Ably synthesizing selections from published book and periodical sources, newspapers, and government documents, Lyftogt highlights the role of Iowa leaders and units in the campaigns referenced above. He achieves this by way of a comprehensive war narrative consistently reinforced through quoted passages drawn from firsthand writings of Iowa officers and men of all ranks. The set of maps provided by cartographer Hal Jesperson also frequently point out where on the battlefield Iowa units made their deepest impact.
One can quibble here and there with some of the background details behind the linked campaign summaries that underpin Lyftogt's larger narrative, but the book's collection of campaign, battle, and raid accounts always powerfully conveys the scale and breadth of Iowa's presence on the western battlefields (this is a strength of all three volumes). That presence was widely distributed among all ranks and branches of the service. For example, all three of Iowa's major generals, Grenville Dodge, Francis Herron, and Samuel Curtis, ranked among the West's most accomplished and respected generals. Grant-favorite Dodge in particular is followed very closely in this volume. A host of lesser-ranking Iowa generals and colonels also made a name for themselves in the infantry and cavalry service, among the latter Edward Winslow and Edward Hatch.

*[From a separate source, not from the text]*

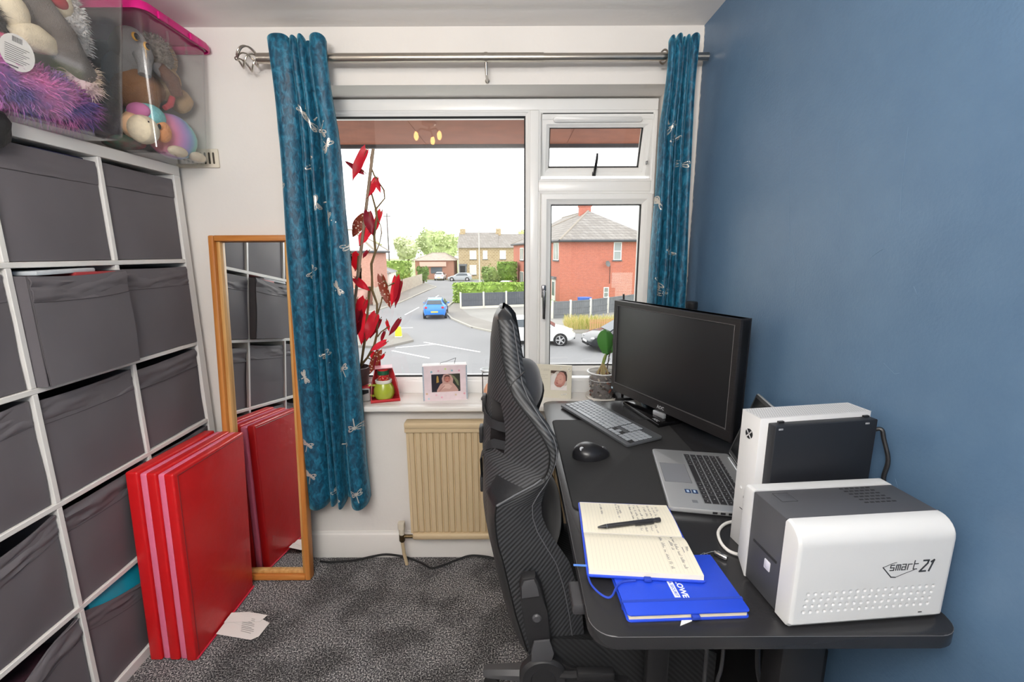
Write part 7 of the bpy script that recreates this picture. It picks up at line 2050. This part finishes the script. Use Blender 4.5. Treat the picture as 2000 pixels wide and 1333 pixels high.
# greenery
def leafy(name, label, cat, c, r, n, size, col, col2, trunk=None, flat=False, seed=0, group=None):
    rr = random.Random(seed)
    t = thing(name, label, cat, (c[0], c[1], GZ), group=group)
    mb = MB()
    lumps = [(Vector(c), Vector(r))]
    if not flat:
        for k in range(9):
            d = Vector((rr.uniform(-1, 1), rr.uniform(-1, 1), rr.uniform(-.7, 1)))
            lumps.append((Vector(c) + Vector((d.x * r[0] * .6, d.y * r[1] * .6, d.z * r[2] * .6)), Vector(r) * rr.uniform(.35, .55)))
    for _ in range(n):
        cc, rd = rr.choice(lumps)
        if flat:
            v = Vector((rr.uniform(-1, 1), rr.uniform(-1, 1), rr.uniform(-1, 1))); k = rr.choice((0, 1, 2, 2)); v[k] = rr.choice((-1, 1)) if k != 2 else 1
            v *= rr.uniform(.93, 1.06)
        else:
            v = Vector((rr.gauss(0, 1), rr.gauss(0, 1), rr.gauss(0, 1))).normalized() * rr.uniform(.75, 1.05)
        p = cc + Vector((v.x * rd.x, v.y * rd.y, v.z * rd.z))
        a = Vector((rr.uniform(-1, 1), rr.uniform(-1, 1), rr.uniform(-1, 1))).normalized(); b = a.orthogonal().normalized()
        s = size * rr.uniform(.6, 1.3)
        mb.mi = rr.choice((0, 0, 1))
        mb.poly([p - a * s, p + b * s * .6, p + a * s, p - b * s * .6])
    f = mb.build('foliage', [M('leaf_' + col[1:], col, .8), M('leaf_' + col2[1:], col2, .8)], t, smooth=False, world=True); f['kind'] = 'stuff'
    mb = MB()
    if flat: mb.box(c[0] - r[0] * .94, c[0] + r[0] * .94, c[1] - r[1] * .9, c[1] + r[1] * .9, GZ, c[2] + r[2] * .93)
    else:
        for cc, rd in lumps: mb.ell(cc, rd * .8, 2, warp=.15)
    mb.build('inner_mass', M('inner_' + col[1:], col, .95, var=(1.2, .35)), t, world=True, angle=180)
    if trunk:
        mb = MB(); mb.tube([(c[0], c[1], GZ), (c[0] + .1, c[1], GZ + (c[2] - GZ) * .5), (c[0], c[1], c[2])], [trunk, trunk * .8, trunk * .5], 8); mb.build('trunk', M('bark_brown', '#6b5a48', .95), t, world=True)
    return t
TG = 'trees behind the bungalow'
leafy('broadleaf_tree', 'pale green leafy tree left of the tallest, behind the bungalow', 'tree', (-26.2, 116, 2.4), (3.4, 3, 3.2), 1500, .40, '#bcc399', '#d2d7b0', .4, seed=1, group=TG)  # tree leaf colours paled to carry the washed-out haze
leafy('broadleaf_tree', 'tallest olive-green tree in the middle of the clump down the road', 'tree', (-23.2, 129, 4.2), (3.4, 3, 4.3), 1600, .40, '#a3b07c', '#c2cc9a', .4, seed=2, group=TG)
leafy('broadleaf_tree', 'round bright green tree next to the stone terrace', 'tree', (-15.8, 110, 2.6), (3.9, 3, 4.0), 1800, .40, '#b0bf84', '#cdd8a2', .4, seed=3, group=TG)
leafy('broadleaf_tree', 'small yellow-green tree peeping over the terrace roof', 'tree', (4.0, 112, 4.6), (2.6, 2, 2.2), 600, .4, '#b9bf80', '#cdd39a', .4, seed=4)
leafy('broadleaf_tree', 'pale tree at the far left behind the brick house', 'tree', (-34, 108, 1.4), (4, 3, 3), 1100, .4, '#b6bc88', '#c9cf9c', .4, seed=5)
leafy('garden_hedge', 'clipped green hedge above the dark grey fence', 'hedge', (-1.6, 44.5, -2.45), (3.9, 0.8, .95), 2200, .15, '#7d9a3e', '#a6bf5f', flat=True, seed=6)
leafy('garden_hedge', 'hedge along the left fence behind the white garage', 'hedge', (-18.2, 66, -1.5), (3.2, 2.0, 1.7), 1500, .22, '#7f9a45', '#a6bb68', flat=True, seed=7)
leafy('garden_hedge', 'tall hedge beside the rounded bush near the terrace', 'hedge', (-0.62, 62.5, -1.6), (1.25, 1, 1.7), 1200, .18, '#6f9138', '#93b052', flat=True, seed=8)
leafy('rounded_bush', 'large rounded green bush in front of the stone terrace', 'bush', (-2.75, 60, -1.7), (1.25, 1.2, 1.7), 1500, .16, '#6d8443', '#90a85e', .15, seed=9)
leafy('rounded_bush', 'dark green bush at the far end of the left fence', 'bush', (-14.45, 74.2, -1.9), (0.95, .95, 1.4), 900, .17, '#5f7a3a', '#82994f', .15, seed=10)
lgs = thing('long_grass', 'tall dry golden grass by the picket fence', 'grass', (5.2, 29, GZ))
mb = MB(); rr = random.Random(12)
for _ in range(2600):
    x, y = rr.uniform(3.5, 8.2), rr.uniform(28.0, 30.3); hh = rr.uniform(.35, .85); w = .012
    p = Vector((x, y, GZ)); lean = Vector((rr.uniform(-.25, .25), rr.uniform(-.2, .2), 0))
    mb.mi = rr.choice((0, 0, 1)); mb.poly([p - Vector((w, 0, 0)), p + Vector((w, 0, 0)), p + lean + Vector((w * .4, 0, hh)), p + lean + Vector((-w * .4, 0, hh))])
mb.build('blades', [M('dry_grass', '#cdbd7c', .9), M('green_grass', '#9aa64a', .9)], lgs, smooth=False, world=True)['kind'] = 'stuff'

# poles and bollard
def pole_(name, label, x, y, h, r, mat, cat='pole'):
    mb = MB(); mb.lathe([(r, 0), (r * .6, h)], 10, c=(x, y, GZ)); return mb, mat
mb, mt = pole_('p', '', -24.6, 92, 12.6, .16, M('pole_dark', '#575350', .9)); mb.box(-25.3, -23.9, 91.95, 92.05, GZ + 12, GZ + 12.12)
tag(mb.build('telegraph_pole', mt), 'tall thin dark telegraph pole left of the trees', 'pole')
mb, mt = pole_('p', '', -4.95, 70, 7.8, .11, M('pole_pale', '#cfcdc8', .6)); mb.tube([(-4.95, 70, GZ + 7.8), (-4.9, 69.6, GZ + 8.1), (-4.8, 68.8, GZ + 8.15)], .05, 6)
tag(mb.build('street_lamp', mt), 'pale street lamp post in front of the stone terrace, right of the door', 'street lamp')
mb, mt = pole_('p', '', -9.75, 84, 6.6, .09, M('pole_grey', '#b5b2ae', .6)); mb.box(-10.05, -9.45, 83.95, 84.05, GZ + 6.2, GZ + 6.28)
tag(mb.build('sign_post', mt), 'slim grey post at the left corner of the stone terrace', 'pole')
bo = thing('traffic_bollard', 'fluorescent yellow bollard on the traffic island', 'bollard', (-6.55, 25.6, GZ + .12))
mb = MB(); mb.loft([[(sx * w, sy * d, z) for sx, sy in ((-1, -1), (1, -1), (1, 1), (-1, 1))] for z, w, d in ((0, .17, .12), (.1, .17, .12), (.52, .15, .1), (.60, .12, .08))]); mb.build('shell', M('glowing_yellow', '#e8f02a', .5, emit=('#e0ea10', .25)), bo)  # weak emission brightens the yellow; the bollard is no lamp
mb = MB(); mb.box(-.19, .19, -.14, .14, -.005, .05, bevel=.01); mb.build('foot', M('bollard_foot', '#d9d9d4', .7), bo)
bb = thing('blue_barrel', 'bright blue plastic tub behind the grey fence by the brick house', 'tub', (6.3, 39.0, GZ))
mb = MB(); mb.lathe([(.5, 0), (.6, .9), (.62, 1.05), (.55, 1.06)], 16); mb.build('tub', M('tub_blue', '#3f68b8', .5), bb)

# cars
GL = M('car_glass', '#39434b', .05, spec=.8); TYRE = M('tyre', '#202022', .8); ALLOY = M('alloy', '#c5c5c7', .3, metal=.6); LAMP_R = M('tail_lamp', '#b3232b', .3); LAMP_W = M('head_lamp', '#dfe3e6', .1); PLATE_Y = M('plate_yellow', '#e6c64a', .5); PLATE_W = M('plate_white', '#e8e8e6', .5)
def car(label, col, x, y, heading, L=4.0, W=1.75, Hc=1.47, group=None, fine=True):
    """hatchback, nose along +x of its own frame"""
    t = thing('parked_car' if 'driv' not in label else 'moving_car', label, 'car', (x, y, GZ), (0, 0, heading), group)
    k = L / 4.0
    # station: x, half width, sill z, waist z, roof z, roof half width
    st = [(-2.0, .62, .45, .70, .74, .55), (-1.96, .76, .32, .86, .92, .66), (-1.80, .83, .26, .95, 1.12, .68), (-1.55, .86, .25, .97, 1.34, .62), (-1.1, .875, .24, .97, 1.44, .60), (-.4, .88, .24, .95, 1.47, .60), (.2, .88, .24, .93, 1.42, .60), (.62, .875, .24, .92, 1.20, .64), (.98, .87, .24, .90, .96, .70), (1.45, .85, .25, .82, .86, .66), (1.78, .80, .28, .70, .74, .60), (1.95, .70, .34, .58, .60, .52), (2.02, .56, .42, .50, .51, .42)]
    rings = []
    for (sx, hw, zs, zw, zr, rw) in st:
        hw *= W / 1.75; rw *= W / 1.75; s = Hc / 1.47
        rings.append([(sx * k, -hw * .9, zs * s), (sx * k, -hw, (zs * .6 + zw * .4) * s), (sx * k, -hw * .985, zw * s), (sx * k, -rw - .04 * (zr - zw), (zw + (zr - zw) * .55) * s) if zr - zw > .1 else (sx * k, -(hw * .6 + rw * .4), (zw * .4 + zr * .6) * s), (sx * k, -rw * .86, zr * s), (sx * k, rw * .86, zr * s), (sx * k, rw + .04 * (zr - zw), (zw + (zr - zw) * .55) * s) if zr - zw > .1 else (sx * k, (hw * .6 + rw * .4), (zw * .4 + zr * .6) * s), (sx * k, hw * .985, zw * s), (sx * k, hw, (zs * .6 + zw * .4) * s), (sx * k, hw * .9, zs * s)])
    mb = MB(); mb.loft(rings)
    body = mb.build('body', M('car_' + col[1:], col, .22, coat=.6), t, angle=40)
    s = Hc / 1.47; ww = W / 1.75
    for sd in (-1, 1):
        mb = MB()
        P = [(-1.40, 1.02, .83), (-1.18, 1.34, .68), (-.4, 1.39, .66), (.12, 1.36, .66), (.62, 1.06, .80), (.70, .98, .84)]
        top = [Vector((a * k, sd * (w + .012) * ww, z * s)) for a, z, w in P[1:5]]
        bot = [Vector((a * k, sd * .885 * ww, 1.00 * s)) for a in (-1.38, -.4, .2, .80)]
        for i in range(3): mb.poly([bot[i], bot[i + 1], top[i + 1], top[i]])
        mb.build('side_window', GL, t, smooth=False, thick=.012)
    mb = MB(); mb.poly([(.98 * k, -.62 * ww, .985 * s), (.98 * k, .62 * ww, .985 * s), (.27 * k, .50 * ww, 1.415 * s), (.27 * k, -.50 * ww, 1.415 * s)]); mb.build('windscreen', GL, t, smooth=False, thick=.02)
    mb = MB(); mb.poly([(-1.845 * k, -.60 * ww, 1.10 * s), (-1.845 * k, .60 * ww, 1.10 * s), (-1.60 * k, .50 * ww, 1.37 * s), (-1.60 * k, -.50 * ww, 1.37 * s)]); mb.build('rear_window', GL, t, smooth=False, thick=.02)
    for wx in (-1.25, 1.27):
        for sd in (-1, 1):
            c = Vector((wx * k, sd * (.80 * ww), .315)); r_ = Matrix.Translation(c) @ rot(PI / 2)
            mb = MB(); mb.lathe([(.36, -.09), (.37, -.075), (.37, .075), (.36, .09)], 20, mat=r_); mb.build('wheel_arch', TYRE, t)
            mb = MB(); mb.lathe([(.24, -.105), (.30, -.10), (.315, -.06), (.315, .06), (.30, .10), (.24, .105)], 24, mat=r_); wh = mb.build('wheel', TYRE, t)
            if fine:
                mb = MB(); mb.lathe([(.05, -.115), (.05, .115)], 12, mat=r_)
                for q in range(5):
                    mb.box(-.035, .035, .04, .235, -.112, .112, mat=r_ @ rot(0, 0, q * 2 * PI / 5 + .3))
                mb.lathe([(.225, -.108), (.245, -.108), (.245, .108), (.225, .108)], 24, mat=r_, cap=False)
                mb.build('alloy_rim', ALLOY, wh, smooth=False)
            else:
                mb = MB(); mb.lathe([(.2, -.108), (.2, .108)], 14, mat=r_); mb.build('alloy_rim', ALLOY, wh)
    for sd in (-1, 1):
        mb = MB(); mb.ell((-1.93 * k, sd * .62 * ww, .86 * s), (.08, .13, .10), 2); mb.build('tail_lamp', LAMP_R, t)
        mb = MB(); mb.ell((1.80 * k, sd * .62 * ww, .66 * s), (.16, .15, .06), 2); mb.build('head_lamp', LAMP_W, t)
        mb = MB(); mb.ell((.62 * k, sd * .97 * ww, .98 * s), (.07, .09, .06), 2); mb.build('door_mirror', M('car_' + col[1:], col), t)
    mb = MB(); mb.box(1.93 * k, 2.035 * k, -.40, .40, .30, .42, bevel=.01); mb.build('grille', BLACK, t)
    mb = MB(); mb.box(2.02 * k, 2.045 * k, -.26, .26, .44, .54); mb.build('number_plate', PLATE_W, t, smooth=False)
    mb = MB(); mb.box(-2.025 * k, -1.98 * k, -.26, .26, .52, .62); mb.build('number_plate', PLATE_Y, t, smooth=False)
    mb = MB(); mb.box(-1.99 * k, -1.90 * k, -.66, .66, .30, .36); mb.build('bumper_strip', BLACK, t, smooth=False)
    return t
car('bright blue hatchback driving away up the road', '#2a7fe0', -5.95, 35.2, PI / 2 + .10, 3.9, 1.72, 1.5)
car('white hatchback parked behind the window mullion, nose to the right', '#eef0f0', 1.35, 24.4, -0.10, 4.1, 1.76, 1.47)
car('black car nosing in from the right, by the picket fence', '#26282c', 5.8, 22.9, PI + 0.18, 4.2, 1.8, 1.5)
car('small white hatchback facing away in front of the bungalow', '#e4e5e6', -13.1, 83.5, PI / 2, 3.9, 1.7, 1.5, fine=False)
car('silver saloon parked side-on below the stone terrace', '#b9bec2', -9.2, 80.8, PI, 4.3, 1.75, 1.45, fine=False)
car('white van-like car half hidden by the tall hedge', '#e2e4e5', -0.55, 56.0, 1.36, 4.1, 1.75, 1.55, fine=False)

As mentioned before, Volume 3 is military-centric; however, due attention is paid to Iowa people, politics, and their roles and reactions to events off the battlefield. For example, the volume relates how the critical Fall 1864 election cycle reaffirmed the state's status as a Republican bastion and supporter of the more radical Union war aims. Nevertheless, party supremacy (all of Iowa's U.S. senators and representatives were Republicans) did not preclude factional strife, and Lyfogt also reveals how internal party differences that emerged during late-war appointments and elections had lasting consequences in Iowa state politics. The book also does a fine job of tying off civilian story threads started in previous volumes (ex. those of Annie Wittenmyer, Peter Melendy, Caroline Kasson, and others).
Kenneth Lyfogt's Iowa and the Civil War trilogy offers a lasting contribution that shines a rare spotlight on a state and citizenry all too often accorded few moments as the center of attention in the larger Civil War military, political, and social history narratives. Recommended.